Updated June 20, 2013, 10:01 a.m. ET
Gold Plunges Below $1,300

By TATYANA SHUMSKY
Gold tumbled 6.4% Thursday, falling below $1,300 an ounce for the first time in nearly three years, as traders scrambled to sell their gold before the Federal Reserve potentially curtails its bond-buying program.
Gold for June delivery settled down $87.70 an ounce at $1,285.90 on the Comex division of the New York Mercantile Exchange. That was its lowest settle since Sept. 21, 2010.

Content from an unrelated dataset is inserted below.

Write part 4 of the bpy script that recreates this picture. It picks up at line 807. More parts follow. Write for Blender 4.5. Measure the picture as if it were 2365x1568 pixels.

News that the Fed will start reducing liquidity later this year rattled markets, with U.S. Treasury and other bond yields rising, stock markets and commodity prices tumbling and the dollar heading sharply higher. Martin Essex looks at the wave of risk aversion. Photo: AP


Fed Chairman Ben Bernanke outlined Wednesday the potential path for paring back the bank's $85-billion-a-month asset-purchasing program. Mr. Bernanke said that as long as economic growth remained on track the central bank would begin reducing its asset purchases later this year and could end the stimulus measure by the middle of 2014.
The eventual siphoning off of the added liquidity from the U.S. capital markets will raise interest rates and damp inflation, adding further pressure on gold prices.
"There was no doubt in my mind when I left the office last night that what the Fed said was incredibly bearish for gold," said Graham Leighton, a precious-metals broker with Marex Spectron.
The Fed's successive liquidity programs, instituted to repair an economy damaged by the 2008 financial crisis, fueled gold's run to $1,900 an ounce. At the time, many investors feared the unconventional stimulus measures would erode the value of the dollar and spark higher inflation, and sought gold as a safeguard against these risks.
"Gold was being viewed as the safe haven amid turmoil in the euro zone, concern about economic growth in the Asian markets, and rising debt in the U.S.," said Dave Meger, director of metals trading with Vision Financial Markets.
As those worries eased, gold gave up much of its gains. This year, the price of the precious metal is down 23%.
Now, as the Fed prepares to remove these buttresses after 15 consecutive quarters of U.S. economic expansion, investors say there are fewer reasons to hold gold. Past threats, like the euro-zone debt crisis and higher U.S. inflation, appear to be tamed.
In addition, a record-breaking rally in U.S. equities and higher bond yields are luring away investors with greater returns on their money.
Gold bullion held by exchange-traded funds, which trade and store the physical metal on investors' behalf, has slumped 26% to 33.3 million ounces from a record of nearly 45 million ounces in December 2012, according to Marex Spectron.
"Over the past 10 years, we've had this huge buildup in gold holdings not only in the retail sector, but also in the institutional sector, and people are just getting better returns elsewhere right now," Mr. Leighton said. "Gold is an asset that costs you to hold it," because you lose out on gains elsewhere, he added.
Gold struggles to compete with interest-bearing assets during times of rising interest rates as, unlike shares or bonds, the metal doesn't pay interest or dividends.
Gold losses reverberated across the rest of the precious-metals complex.
Silver prices followed gold's lead, plunging below $20 an ounce for the first time in 32 months. Silver for June delivery lost $1.80 a troy ounce, or 8.3%, to $19.8220 on the Comex.
Silver and gold tend to move in the same direction as both precious metals are considered a currency alternative and an inflation hedge. However, silver is known to be more volatile, leading to more pronounced gains and losses.
Meanwhile, platinum futures entered a bear market, falling more than 20% from their Feb. 6 highs of $1,736.50 an ounce. A bear market is defined as a roughly 20% drop off a recent high. Platinum for July delivery declined $60.10, or 4.2%, to $1,363.80 a troy ounce on the Nymex.